Wednesday, March 17, 2010

Electronics Update

My task for the last two weeks has been to figure out how to build the interactive lighting system for the wall. We want to be able to light each segment of the wall independently so that the wall will react as people walk by it.

To detect the people we are using ultrasonic proximity sensors spaced every two feet along the wall to create a series of zones that we can use to detect where people are in front of the wall. We are using the maxbotics lv-ez3 sensors which have about a 2 foot beam width. If a single sensor detects a object than it means some one is standing directly in front of it. If two adjacent sensors both detects an object, it means that someone is standing between 2 sensors. Multiple people standing in front of the wall will create some from very dynamic patterns.

The LED are going to be mounted on a strip along either the top or bottom of the wall. It's cheaper to use a separate led for each color instead of using a RGB led like we were experimenting with before. This is a very common method used in professional led stage lighting. We will have a cluster of 4 leds: a red, green, blue and white placed every 6 inches. They will be controlled in pairs so we can have different qualities of light (color, brightness) every foot along the wall.

High powered leds are very expensive from US suppliers but they tend to be brighter, more energy efficient and last longer. For us poor college students, we need a cheaper solution. The Chinese are very good at making cheaper versions of everything, and guess what? They make LED's too. They may not be as good but for the price difference, they will be good enough. I ordered 64 High powered 3Watt LED's from a Chinese company I discovered looking on eBay. The LED's are currently on their journey to the US. It takes about 2 weeks for things to arrive via cheap post.

To power the LEDs I need 32 led Drivers - one for each color in each 1 foot segment. I liked the ones I had bought for our led demo lamp so I ordered 32 more. However they are currently backordered about 3 weeks. The company said they would be able to get them to me by the middle of April when I must have them for assembly. They offered to send me some of their older model, but they aren't nearly as energy efficient (they lack a voltage step down chip and use resistors instead). I've looked around and haven't found anything I think will work better. The led driver is really only 4 parts so we might be able to build them ourselves....

To control the drivers, I need even more chips. The drivers have a sense input that can read pwm output from an Ardiuno. The problem is that the Arduino only has 6 pwm outputs and the mega has 14; not nearly enough for 32 channels I need. The solution is to use a chip that can interface with the arduino that has more pwm output. The best documented chip for this is the tlc5940. It takes serial input and has 16 channels of pwm output and you can daisy chain 10+ chips for all of your pwm needs. There is great arduino library written for them that makes using them almost painless. they come in DIP form so you can use them on breadboard. I have two on order and they should be here next week!

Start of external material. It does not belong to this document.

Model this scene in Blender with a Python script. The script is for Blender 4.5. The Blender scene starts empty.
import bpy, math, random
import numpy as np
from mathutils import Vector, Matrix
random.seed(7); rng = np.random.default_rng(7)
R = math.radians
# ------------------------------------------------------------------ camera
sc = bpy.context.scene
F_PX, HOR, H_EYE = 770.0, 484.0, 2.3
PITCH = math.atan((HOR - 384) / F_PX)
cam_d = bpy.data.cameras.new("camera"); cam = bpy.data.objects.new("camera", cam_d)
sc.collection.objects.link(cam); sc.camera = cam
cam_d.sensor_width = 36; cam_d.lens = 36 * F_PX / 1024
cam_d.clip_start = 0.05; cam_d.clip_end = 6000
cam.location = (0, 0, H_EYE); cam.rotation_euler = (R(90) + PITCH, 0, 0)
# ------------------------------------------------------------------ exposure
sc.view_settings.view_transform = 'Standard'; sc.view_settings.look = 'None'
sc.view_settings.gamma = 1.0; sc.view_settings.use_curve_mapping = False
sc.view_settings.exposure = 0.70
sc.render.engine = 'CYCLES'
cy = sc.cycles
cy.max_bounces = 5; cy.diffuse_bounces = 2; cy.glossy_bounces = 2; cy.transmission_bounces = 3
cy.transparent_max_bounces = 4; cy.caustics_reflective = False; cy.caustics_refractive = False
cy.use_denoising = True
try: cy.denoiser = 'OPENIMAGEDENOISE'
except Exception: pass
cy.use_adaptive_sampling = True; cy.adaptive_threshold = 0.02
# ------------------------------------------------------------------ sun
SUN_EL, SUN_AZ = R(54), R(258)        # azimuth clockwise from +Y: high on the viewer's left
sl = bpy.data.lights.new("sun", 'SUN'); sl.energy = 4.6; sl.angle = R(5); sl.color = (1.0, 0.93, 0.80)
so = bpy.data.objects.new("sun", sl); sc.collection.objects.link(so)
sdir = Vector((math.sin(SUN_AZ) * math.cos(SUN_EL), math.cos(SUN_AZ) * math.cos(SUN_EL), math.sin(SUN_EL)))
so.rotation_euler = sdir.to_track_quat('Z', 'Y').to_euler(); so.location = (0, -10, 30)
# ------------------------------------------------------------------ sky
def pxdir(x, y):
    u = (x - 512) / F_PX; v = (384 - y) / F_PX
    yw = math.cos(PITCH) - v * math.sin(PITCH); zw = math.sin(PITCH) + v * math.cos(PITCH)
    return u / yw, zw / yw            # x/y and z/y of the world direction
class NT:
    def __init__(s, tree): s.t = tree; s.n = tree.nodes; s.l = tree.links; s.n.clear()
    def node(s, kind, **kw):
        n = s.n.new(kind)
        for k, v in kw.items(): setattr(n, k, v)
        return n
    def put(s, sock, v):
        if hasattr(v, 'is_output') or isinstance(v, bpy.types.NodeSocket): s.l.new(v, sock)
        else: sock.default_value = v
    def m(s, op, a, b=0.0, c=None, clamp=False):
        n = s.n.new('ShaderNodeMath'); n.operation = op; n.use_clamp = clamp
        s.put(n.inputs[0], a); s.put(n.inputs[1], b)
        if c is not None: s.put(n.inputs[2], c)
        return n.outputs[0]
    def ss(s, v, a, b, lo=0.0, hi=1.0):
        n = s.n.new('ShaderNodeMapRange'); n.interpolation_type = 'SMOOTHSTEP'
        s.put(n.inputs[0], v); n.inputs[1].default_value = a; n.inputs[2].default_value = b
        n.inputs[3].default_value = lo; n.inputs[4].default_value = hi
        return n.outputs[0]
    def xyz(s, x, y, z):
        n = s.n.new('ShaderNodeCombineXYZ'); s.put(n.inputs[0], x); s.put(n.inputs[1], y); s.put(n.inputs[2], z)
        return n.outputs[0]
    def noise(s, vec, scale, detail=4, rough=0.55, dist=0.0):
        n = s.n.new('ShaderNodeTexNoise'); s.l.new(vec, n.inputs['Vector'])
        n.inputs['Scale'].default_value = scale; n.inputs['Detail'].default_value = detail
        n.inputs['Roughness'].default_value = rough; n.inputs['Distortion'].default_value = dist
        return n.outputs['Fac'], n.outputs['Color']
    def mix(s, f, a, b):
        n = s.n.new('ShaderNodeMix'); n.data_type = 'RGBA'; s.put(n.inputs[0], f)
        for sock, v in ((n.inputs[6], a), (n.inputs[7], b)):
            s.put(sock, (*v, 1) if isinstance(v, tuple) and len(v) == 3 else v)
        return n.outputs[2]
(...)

Next step is getting stuff wired together.
This week I plan on soldering wires on all of the proximity sensors and getting them tested. there are some issues that may arise with them picking up each others sound pulses but it can alternating back and forth which ones are pulsing.

Once the tlc chips arrive I plan on doing a small scale test using small rgb leds on breadboard and getting the code sorted out so I don't have to worry about it later when the led drivers finally arrive.